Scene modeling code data
—————

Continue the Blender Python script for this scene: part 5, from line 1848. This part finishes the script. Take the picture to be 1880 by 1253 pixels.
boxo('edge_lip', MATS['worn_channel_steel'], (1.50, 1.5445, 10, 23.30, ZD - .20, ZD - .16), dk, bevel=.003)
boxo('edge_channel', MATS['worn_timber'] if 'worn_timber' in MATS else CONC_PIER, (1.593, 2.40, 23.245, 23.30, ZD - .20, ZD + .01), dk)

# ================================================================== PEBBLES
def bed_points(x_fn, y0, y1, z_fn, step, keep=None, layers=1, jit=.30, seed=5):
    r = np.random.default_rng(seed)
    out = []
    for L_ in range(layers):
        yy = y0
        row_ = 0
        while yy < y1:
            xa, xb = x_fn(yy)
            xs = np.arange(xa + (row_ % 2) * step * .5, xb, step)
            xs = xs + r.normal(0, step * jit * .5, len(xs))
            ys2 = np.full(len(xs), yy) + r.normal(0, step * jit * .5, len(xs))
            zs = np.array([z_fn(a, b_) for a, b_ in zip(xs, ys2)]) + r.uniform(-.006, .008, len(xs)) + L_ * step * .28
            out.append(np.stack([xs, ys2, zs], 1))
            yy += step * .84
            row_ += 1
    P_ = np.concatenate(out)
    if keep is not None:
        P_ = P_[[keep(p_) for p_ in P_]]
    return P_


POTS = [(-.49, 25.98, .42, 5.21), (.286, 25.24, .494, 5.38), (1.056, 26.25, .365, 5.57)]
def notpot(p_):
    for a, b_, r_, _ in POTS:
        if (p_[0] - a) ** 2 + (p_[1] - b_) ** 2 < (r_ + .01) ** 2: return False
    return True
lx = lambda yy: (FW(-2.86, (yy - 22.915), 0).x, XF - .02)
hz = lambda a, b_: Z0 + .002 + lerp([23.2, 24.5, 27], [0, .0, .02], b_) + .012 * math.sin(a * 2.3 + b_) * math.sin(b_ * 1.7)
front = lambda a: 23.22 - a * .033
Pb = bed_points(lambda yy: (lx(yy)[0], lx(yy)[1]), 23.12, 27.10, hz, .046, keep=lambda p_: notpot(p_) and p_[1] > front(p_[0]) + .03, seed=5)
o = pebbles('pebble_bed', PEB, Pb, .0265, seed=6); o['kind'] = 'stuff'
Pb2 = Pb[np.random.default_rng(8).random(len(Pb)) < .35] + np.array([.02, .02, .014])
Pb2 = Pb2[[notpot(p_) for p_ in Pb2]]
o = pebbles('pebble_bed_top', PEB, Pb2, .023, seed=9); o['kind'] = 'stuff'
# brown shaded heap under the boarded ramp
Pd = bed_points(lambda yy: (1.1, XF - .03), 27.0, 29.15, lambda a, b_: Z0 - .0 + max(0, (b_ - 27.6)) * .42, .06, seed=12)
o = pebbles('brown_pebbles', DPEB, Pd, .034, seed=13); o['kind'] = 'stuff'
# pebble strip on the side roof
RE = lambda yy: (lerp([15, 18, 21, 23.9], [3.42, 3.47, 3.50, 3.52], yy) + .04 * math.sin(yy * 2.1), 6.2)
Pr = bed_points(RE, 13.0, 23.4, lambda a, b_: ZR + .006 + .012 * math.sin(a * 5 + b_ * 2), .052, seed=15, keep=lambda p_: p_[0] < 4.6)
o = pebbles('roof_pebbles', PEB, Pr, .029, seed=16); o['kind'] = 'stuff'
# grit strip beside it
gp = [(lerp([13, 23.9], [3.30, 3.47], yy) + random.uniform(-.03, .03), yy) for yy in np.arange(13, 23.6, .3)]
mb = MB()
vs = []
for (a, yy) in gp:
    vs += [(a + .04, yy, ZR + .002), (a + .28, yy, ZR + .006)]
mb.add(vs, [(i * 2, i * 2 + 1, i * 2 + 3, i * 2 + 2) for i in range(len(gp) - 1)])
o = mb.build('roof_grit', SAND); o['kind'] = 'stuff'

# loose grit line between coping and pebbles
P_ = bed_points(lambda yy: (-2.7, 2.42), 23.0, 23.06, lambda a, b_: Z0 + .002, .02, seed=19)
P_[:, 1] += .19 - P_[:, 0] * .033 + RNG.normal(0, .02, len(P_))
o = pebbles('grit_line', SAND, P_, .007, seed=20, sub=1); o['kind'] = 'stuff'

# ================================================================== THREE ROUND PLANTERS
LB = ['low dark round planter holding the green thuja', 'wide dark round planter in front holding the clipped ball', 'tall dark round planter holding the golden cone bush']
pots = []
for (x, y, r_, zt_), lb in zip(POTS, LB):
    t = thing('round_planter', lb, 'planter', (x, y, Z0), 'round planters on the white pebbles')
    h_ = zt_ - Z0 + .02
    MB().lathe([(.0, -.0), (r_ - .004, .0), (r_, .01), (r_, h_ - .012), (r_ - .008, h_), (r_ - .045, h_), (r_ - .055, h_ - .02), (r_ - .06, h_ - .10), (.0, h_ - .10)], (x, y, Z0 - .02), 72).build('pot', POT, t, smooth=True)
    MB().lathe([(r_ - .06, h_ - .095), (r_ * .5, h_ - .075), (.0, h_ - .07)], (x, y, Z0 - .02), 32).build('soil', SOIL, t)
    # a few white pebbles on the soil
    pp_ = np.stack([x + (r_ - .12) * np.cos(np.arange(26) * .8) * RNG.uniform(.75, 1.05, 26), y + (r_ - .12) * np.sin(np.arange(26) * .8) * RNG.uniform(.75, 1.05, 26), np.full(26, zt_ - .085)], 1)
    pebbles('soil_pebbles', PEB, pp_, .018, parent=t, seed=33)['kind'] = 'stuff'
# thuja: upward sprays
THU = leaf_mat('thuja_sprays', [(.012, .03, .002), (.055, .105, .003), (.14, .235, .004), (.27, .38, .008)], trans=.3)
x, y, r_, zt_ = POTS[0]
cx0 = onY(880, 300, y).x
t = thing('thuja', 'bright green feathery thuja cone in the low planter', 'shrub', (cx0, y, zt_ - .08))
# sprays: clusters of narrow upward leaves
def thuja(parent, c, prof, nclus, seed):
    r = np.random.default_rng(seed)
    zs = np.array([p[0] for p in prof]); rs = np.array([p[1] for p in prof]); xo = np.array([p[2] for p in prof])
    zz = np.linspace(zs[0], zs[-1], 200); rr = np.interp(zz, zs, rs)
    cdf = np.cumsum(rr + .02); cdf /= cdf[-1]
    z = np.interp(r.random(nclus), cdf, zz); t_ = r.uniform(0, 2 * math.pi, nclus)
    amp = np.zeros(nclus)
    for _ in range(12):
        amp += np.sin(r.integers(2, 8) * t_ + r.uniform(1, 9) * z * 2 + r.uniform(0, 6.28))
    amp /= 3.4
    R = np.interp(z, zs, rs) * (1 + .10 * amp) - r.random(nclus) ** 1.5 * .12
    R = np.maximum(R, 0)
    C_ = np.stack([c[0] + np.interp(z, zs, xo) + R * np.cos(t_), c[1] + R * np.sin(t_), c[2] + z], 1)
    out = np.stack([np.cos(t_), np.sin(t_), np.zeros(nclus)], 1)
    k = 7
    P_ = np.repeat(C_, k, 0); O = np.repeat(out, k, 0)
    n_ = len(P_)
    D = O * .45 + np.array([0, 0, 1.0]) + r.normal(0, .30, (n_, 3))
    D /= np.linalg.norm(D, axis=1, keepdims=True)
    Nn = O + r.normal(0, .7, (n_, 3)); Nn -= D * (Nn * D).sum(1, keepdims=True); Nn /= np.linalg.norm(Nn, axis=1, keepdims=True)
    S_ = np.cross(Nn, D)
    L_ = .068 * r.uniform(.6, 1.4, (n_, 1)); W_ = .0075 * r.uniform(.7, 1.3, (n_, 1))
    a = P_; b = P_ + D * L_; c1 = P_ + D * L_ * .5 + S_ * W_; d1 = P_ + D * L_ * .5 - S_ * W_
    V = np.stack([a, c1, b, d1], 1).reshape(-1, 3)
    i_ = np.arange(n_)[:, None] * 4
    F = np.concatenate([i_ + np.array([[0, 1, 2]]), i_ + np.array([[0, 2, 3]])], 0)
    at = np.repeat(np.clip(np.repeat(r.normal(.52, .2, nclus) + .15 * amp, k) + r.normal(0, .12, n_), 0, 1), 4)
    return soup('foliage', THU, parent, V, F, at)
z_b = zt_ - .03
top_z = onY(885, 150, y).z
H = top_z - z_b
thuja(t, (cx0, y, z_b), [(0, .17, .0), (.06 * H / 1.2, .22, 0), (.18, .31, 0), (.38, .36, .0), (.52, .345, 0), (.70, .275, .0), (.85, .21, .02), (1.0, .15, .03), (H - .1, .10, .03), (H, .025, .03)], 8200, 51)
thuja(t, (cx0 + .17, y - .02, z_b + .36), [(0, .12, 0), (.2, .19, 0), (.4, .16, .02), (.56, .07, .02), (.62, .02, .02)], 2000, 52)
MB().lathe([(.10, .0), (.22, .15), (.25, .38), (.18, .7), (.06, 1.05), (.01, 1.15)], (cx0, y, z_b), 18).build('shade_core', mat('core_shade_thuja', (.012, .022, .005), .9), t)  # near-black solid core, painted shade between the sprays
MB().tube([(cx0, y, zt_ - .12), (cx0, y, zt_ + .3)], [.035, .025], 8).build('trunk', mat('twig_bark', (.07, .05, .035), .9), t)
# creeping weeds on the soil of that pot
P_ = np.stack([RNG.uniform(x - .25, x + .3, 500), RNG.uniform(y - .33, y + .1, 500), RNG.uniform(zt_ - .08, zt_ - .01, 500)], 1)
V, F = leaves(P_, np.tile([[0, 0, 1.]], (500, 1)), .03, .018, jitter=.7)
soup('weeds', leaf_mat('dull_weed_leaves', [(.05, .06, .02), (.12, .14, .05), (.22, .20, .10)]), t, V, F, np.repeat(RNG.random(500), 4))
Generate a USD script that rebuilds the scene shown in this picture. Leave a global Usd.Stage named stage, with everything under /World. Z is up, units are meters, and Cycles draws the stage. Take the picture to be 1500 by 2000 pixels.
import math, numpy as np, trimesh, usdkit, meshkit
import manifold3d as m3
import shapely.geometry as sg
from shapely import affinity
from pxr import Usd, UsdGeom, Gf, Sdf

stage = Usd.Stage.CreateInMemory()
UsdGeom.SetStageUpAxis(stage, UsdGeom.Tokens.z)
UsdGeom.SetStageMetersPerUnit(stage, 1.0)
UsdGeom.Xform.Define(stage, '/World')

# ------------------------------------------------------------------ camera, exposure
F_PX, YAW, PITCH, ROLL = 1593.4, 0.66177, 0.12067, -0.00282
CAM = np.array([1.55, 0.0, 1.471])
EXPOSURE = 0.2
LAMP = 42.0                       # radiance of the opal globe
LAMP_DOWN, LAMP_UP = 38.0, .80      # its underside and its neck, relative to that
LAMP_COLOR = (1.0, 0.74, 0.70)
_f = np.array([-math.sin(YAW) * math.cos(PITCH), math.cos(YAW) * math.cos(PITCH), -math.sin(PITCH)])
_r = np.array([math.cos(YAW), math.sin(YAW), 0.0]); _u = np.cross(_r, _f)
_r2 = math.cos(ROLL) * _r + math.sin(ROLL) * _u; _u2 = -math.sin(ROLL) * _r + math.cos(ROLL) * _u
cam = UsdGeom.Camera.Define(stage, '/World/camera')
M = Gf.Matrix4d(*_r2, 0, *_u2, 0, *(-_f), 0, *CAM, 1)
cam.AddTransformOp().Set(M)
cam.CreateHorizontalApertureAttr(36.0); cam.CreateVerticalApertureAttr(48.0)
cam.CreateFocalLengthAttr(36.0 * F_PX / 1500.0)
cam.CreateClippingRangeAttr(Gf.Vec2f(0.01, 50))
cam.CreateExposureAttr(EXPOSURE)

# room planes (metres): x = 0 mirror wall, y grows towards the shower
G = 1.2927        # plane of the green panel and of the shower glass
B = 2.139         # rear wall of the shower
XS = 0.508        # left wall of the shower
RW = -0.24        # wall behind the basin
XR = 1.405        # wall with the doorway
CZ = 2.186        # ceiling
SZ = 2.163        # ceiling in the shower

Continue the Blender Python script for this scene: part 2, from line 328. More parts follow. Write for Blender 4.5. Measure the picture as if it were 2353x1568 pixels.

—————

→ YOUR OBJECTIVE
Taking the lines above, repeat exactly those from the line that contains "Generate a USD" through the line that contains "UsdGeom.Xform.Define(stage, '/World')", and both of those lines as well. Include nothing else.

→ TASK OUTPUT
Generate a USD script that rebuilds the scene shown in this picture. Leave a global Usd.Stage named stage, with everything under /World. Z is up, units are meters, and Cycles draws the stage. Take the picture to be 1500 by 2000 pixels.
import math, numpy as np, trimesh, usdkit, meshkit
import manifold3d as m3
import shapely.geometry as sg
from shapely import affinity
from pxr import Usd, UsdGeom, Gf, Sdf

stage = Usd.Stage.CreateInMemory()
UsdGeom.SetStageUpAxis(stage, UsdGeom.Tokens.z)
UsdGeom.SetStageMetersPerUnit(stage, 1.0)
UsdGeom.Xform.Define(stage, '/World')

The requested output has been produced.